Decongestion through creation of new facilities, however, is just one solution to the problems confronting Delhi’s prison system. A more significant issue is the distribution of the existing jail population.

“The average ratio of undertrials to convicts in Indian jails is 65%:35%. But in Delhi prisons, it has always been 80%:20%, which proves that there is something wrong with the system,” said advocate Sunil Gupta.

“If undertrials are more, it indicates that the criminal justice system — from the police to the judiciary — is lethargic. The issue that accompanies the problem of more undertrials than convicts is that of uneven distribution of prison population, which the RTI reply clearly points out,” said Mr. Gupta, who now practices law at the Delhi High Court, after serving in the Legal Cell and as spokesperson of Delhi Prisons over a career spanning 32 years.

Distribution of inmates

According to the prison statistics, on February 11, 2019, there were a total of 15,930 inmates in Delhi’s 16 prisons, out of which 12,791 (80.3%) were undertrials and 3,057 (19.19%) were convicts. The RTI reply also posits that overpopulation was most acute at Tihar Jail compared to the new jail complex at Mandoli. For instance, ‘Jail number 1’ had 1,990 inmates against a capacity of 565; Jail numbers 3 and 4 had 2,065 and 2,574 inmates against capacities of 740 each.

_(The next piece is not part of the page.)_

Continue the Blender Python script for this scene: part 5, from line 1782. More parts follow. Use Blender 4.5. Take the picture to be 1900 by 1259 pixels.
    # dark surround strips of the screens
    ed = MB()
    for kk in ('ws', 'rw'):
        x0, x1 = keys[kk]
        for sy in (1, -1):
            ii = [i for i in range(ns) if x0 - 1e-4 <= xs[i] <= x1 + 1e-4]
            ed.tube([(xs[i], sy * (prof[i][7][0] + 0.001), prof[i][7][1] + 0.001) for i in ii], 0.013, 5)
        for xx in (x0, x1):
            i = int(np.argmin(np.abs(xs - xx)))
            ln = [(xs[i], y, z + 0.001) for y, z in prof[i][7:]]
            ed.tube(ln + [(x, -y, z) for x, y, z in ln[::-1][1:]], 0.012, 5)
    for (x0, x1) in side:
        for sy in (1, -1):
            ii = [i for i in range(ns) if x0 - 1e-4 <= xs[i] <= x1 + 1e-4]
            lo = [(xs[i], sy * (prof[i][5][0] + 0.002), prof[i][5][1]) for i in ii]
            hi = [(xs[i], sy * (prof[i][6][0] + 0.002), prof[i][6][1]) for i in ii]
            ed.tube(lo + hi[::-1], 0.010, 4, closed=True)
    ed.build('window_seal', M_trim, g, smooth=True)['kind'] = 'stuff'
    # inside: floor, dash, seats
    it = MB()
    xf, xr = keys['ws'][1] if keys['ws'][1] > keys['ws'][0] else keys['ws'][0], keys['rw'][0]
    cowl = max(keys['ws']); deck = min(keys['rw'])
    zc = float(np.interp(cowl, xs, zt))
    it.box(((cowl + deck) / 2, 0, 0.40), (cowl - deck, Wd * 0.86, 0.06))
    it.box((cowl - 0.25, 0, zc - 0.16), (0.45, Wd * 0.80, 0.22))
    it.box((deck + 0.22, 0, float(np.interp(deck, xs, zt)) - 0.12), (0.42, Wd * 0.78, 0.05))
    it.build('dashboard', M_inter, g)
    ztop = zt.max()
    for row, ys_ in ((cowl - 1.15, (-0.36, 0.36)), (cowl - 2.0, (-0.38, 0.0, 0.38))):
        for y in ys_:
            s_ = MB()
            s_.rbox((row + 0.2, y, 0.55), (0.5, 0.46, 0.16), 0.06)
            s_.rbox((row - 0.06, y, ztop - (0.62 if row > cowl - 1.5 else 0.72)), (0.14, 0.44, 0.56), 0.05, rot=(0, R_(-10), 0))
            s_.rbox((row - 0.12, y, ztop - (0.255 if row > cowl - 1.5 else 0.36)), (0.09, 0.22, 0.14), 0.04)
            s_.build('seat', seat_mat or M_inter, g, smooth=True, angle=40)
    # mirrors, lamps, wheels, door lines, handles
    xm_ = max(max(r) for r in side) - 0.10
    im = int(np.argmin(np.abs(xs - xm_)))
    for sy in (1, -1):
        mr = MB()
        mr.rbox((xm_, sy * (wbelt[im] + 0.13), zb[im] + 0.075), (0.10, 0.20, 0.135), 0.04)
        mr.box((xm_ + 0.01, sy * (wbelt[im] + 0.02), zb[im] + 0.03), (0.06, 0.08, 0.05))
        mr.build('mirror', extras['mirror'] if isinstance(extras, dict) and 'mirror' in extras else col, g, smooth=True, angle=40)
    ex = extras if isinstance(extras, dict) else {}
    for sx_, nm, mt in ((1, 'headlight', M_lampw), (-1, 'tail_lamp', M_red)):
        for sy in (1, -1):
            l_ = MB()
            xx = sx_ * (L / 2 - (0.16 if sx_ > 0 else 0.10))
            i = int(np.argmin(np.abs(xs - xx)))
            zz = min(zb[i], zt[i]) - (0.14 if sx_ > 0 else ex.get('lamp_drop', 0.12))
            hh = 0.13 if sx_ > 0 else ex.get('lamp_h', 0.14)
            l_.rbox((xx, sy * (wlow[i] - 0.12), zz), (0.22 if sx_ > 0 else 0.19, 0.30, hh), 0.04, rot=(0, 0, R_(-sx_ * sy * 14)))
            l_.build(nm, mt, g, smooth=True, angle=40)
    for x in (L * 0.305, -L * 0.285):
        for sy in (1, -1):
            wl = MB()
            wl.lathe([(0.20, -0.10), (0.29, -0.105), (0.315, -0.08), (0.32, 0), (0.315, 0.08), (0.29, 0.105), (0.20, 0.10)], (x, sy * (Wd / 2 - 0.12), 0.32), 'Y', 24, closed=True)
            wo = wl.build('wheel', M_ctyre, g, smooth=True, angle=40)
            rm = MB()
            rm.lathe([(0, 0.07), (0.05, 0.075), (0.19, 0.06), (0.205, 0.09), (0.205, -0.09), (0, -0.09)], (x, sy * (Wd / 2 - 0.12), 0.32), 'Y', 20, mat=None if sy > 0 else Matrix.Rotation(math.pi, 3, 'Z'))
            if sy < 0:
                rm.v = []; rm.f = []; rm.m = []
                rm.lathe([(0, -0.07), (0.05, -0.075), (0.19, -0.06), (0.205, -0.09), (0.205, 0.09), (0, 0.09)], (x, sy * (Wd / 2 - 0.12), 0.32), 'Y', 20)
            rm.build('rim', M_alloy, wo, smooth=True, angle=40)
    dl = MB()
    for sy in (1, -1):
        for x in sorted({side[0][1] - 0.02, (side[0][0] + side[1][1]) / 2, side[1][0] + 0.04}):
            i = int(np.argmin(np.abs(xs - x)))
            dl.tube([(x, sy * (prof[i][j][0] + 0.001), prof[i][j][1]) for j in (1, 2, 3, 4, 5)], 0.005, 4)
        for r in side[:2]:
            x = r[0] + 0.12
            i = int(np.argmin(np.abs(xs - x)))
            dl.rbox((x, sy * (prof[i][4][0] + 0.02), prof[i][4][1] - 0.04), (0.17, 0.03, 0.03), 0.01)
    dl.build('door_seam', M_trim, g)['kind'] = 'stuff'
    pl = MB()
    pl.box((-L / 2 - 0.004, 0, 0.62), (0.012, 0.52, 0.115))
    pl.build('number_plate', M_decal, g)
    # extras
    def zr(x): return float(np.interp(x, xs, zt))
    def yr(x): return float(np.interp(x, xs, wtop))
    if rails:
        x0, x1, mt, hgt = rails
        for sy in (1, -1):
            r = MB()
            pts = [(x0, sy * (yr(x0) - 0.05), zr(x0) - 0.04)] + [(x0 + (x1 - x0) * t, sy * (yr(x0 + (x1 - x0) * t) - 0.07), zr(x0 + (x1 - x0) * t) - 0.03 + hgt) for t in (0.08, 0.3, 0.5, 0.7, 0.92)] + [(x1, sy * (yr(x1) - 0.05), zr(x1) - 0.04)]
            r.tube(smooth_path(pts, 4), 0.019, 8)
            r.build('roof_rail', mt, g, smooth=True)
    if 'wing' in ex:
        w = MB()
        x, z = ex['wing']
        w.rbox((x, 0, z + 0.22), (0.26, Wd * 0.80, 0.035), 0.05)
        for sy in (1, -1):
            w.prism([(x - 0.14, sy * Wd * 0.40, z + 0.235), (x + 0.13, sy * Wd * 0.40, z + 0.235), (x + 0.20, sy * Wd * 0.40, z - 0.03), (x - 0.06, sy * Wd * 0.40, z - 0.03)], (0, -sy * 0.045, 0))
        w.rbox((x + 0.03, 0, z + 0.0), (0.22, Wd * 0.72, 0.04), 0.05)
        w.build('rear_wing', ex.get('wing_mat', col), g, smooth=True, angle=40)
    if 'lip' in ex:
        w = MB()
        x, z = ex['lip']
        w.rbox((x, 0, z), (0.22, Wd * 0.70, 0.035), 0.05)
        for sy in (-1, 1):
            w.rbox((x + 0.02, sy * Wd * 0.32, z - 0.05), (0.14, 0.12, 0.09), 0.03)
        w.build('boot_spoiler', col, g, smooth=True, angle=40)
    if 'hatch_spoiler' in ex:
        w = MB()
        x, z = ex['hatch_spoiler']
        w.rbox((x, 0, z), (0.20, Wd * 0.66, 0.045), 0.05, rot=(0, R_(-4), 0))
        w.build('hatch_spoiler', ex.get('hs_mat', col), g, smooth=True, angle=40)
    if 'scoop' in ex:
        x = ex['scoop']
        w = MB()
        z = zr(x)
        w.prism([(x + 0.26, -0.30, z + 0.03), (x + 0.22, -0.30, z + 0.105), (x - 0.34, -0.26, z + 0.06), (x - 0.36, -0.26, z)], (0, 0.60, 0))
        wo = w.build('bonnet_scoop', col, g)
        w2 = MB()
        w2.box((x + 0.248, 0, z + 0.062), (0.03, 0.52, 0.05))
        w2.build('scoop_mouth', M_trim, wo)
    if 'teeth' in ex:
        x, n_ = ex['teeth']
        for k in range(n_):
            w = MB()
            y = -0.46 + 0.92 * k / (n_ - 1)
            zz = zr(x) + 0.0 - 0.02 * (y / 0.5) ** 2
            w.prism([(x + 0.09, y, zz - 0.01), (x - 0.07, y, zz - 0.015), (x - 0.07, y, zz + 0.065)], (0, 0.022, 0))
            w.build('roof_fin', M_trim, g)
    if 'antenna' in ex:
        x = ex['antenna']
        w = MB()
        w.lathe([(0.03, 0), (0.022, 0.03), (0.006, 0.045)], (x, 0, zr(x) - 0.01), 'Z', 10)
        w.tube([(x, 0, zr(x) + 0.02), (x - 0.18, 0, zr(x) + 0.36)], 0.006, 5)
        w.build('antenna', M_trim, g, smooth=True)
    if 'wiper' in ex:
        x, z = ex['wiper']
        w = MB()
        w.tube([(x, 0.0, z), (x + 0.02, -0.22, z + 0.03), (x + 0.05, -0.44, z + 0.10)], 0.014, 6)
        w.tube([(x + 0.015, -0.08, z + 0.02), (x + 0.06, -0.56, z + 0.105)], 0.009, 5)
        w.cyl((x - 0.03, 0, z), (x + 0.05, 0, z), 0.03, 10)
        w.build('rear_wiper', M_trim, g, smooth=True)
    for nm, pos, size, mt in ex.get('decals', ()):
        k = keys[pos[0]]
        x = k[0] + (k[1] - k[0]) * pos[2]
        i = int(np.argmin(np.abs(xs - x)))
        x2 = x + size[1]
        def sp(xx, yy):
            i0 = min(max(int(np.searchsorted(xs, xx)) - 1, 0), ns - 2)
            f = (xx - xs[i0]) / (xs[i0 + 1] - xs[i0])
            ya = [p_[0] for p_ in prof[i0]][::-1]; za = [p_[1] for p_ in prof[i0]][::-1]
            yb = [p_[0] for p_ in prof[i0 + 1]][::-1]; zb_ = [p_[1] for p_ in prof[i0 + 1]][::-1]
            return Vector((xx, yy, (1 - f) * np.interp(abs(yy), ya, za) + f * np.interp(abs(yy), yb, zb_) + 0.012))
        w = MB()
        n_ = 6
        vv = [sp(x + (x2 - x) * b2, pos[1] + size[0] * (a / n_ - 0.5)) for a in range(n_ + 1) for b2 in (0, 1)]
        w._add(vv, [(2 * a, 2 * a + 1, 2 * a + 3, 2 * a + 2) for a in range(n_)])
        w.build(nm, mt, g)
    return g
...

On the other hand, ‘Jail number 11’ at Mandoli had 564 inmates against a capacity of 700, ‘Jail number 12’ had 925 inmates against a capacity of 980 and ‘Jail number 15’ housed 136 inmates against a capacity of 280.

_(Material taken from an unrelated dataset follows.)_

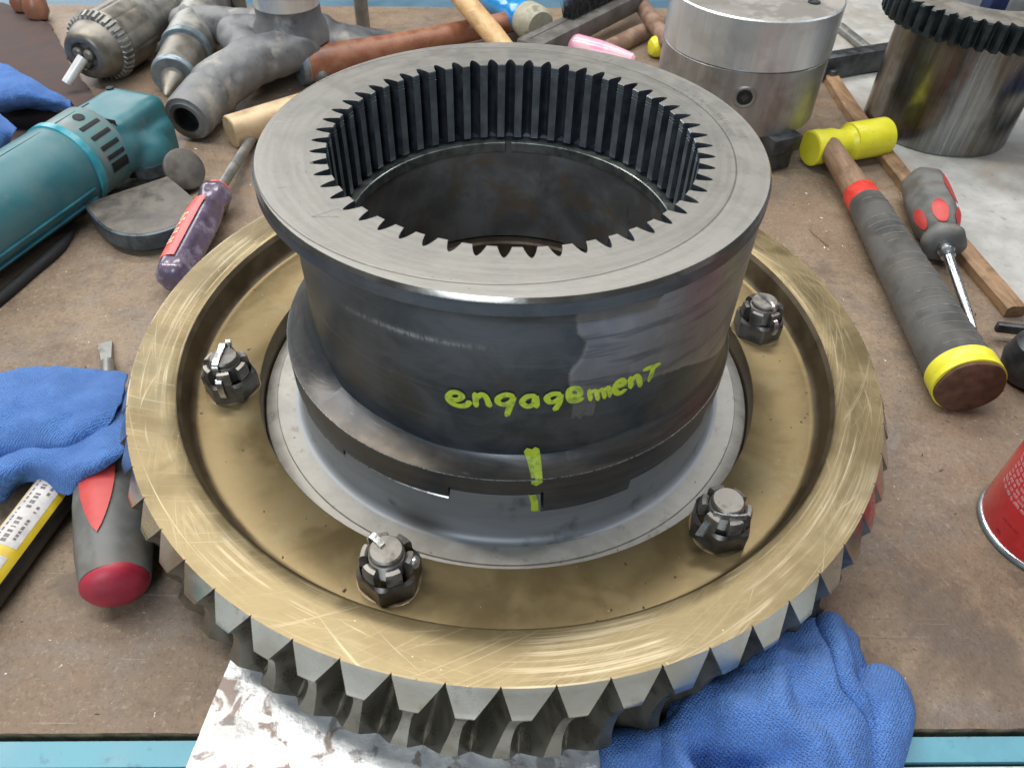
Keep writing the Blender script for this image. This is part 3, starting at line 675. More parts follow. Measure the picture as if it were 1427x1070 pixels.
def addrow(fr, fz, fp=None, fc=None, fb=None):
    out = []
    for j in range(SEG):
        th = ((th_of(j) + 180) % 360) - 180
        r = fr(th) if callable(fr) else fr; z = fz(th) if callable(fz) else fz
        pm = 0.
        if fp:
            e0 = -76.5 + 3.2 * noise.noise(Vector((z * .55, 5, 0))) + .5 * noise.noise(Vector((z * 2.2, 1, 0)))
            zl = interp(th, ZLT)
            if th > e0 and th < 35 and z > zl: pm = 1.
            if -75.5 < th < -70.5 and 4.45 + .3 * noise.noise(Vector((th, 0, 0))) < z <= zl: pm = .8
            if pm: pm *= min(1, (35 - th) / 8) * min(1, (th - e0 + .3) / .8)
            r += .05 * pm
        patch.append(pm); cone.append(fc(th, z) if fc else 0.)
        burr.append(.9 if fb == 1 and not fp else math.exp(-((z - interp(th, [(-140, 7.6), (-120, 7.98), (-100, 8.15), (-80, 8.3)])) / .1) ** 2) * max(0, 1 - abs(th + 112) / 22) + .35 * math.exp(-((z - 5.65) / .035) ** 2) * max(0, 1 - abs(th + 130) / 30) if fb else 0.)
        out.append((r * math.cos(math.radians(th)), r * math.sin(math.radians(th)), z))
    rows.append(out)
addrow(10.88, 10.84); addrow(10.89, 10.80)
addrow(10.89, 10.62); addrow(10.89, 10.30); addrow(10.86, 10.27)
addrow(lambda t: min(10.85, ecc(t) + .03), 10.25)
NB = 84
for i in range(NB + 1):
    f = i / NB
    addrow(lambda t: min(10.85, ecc(t) + (.28 * max(0, (.12 - f) / .12) ** 2 if abs(t) > 60 else 0)), lambda t: 10.22 + (interp(t, ZBT) - 10.22) * f, True, None, True)
for i in range(1, 9):
    f = i / 8
    addrow(lambda t: ecc(t) + (11.13 - ecc(t)) * (1 - math.cos(f * PI / 2)) * .5 + (11.13 - ecc(t)) * f * .5, lambda t: interp(t, ZBT) + (1.8 - interp(t, ZBT)) * f, None, lambda t, z: f ** .45 * (.6 if t < -150 or t > 20 else .6 + .4 * min(1, (t + 150) / 30)))
addrow(11.15, 1.79, None, None, 1); addrow(11.16, 1.765, None, None, 1); CB = lambda t, z: .32
addrow(11.16, 1.74, None, CB); addrow(11.16, 1.5, None, CB); addrow(11.15, lambda t: zj(t) + .04, None, CB)
addrow(11.10, lambda t: zj(t)); addrow(7.75, lambda t: zj(t))
b = B(); b.grid(rows, closeu=True, flip=True)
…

“There is clear disproportionate distribution of inmates because most inmates prefer the Tihar campus, sprawling across 200 acres located in the city as opposed to the 68-acre Mandoli Jail campus or the 14-acre Rohini Jail,” Mr. Gupta said.

Former DG Prisons Neeraj Kumar said: “This situation is severely detrimental to the existing prison infrastructure. The monitoring of the prison population needs to be done on a regular basis to ensure that this problem does not arise.”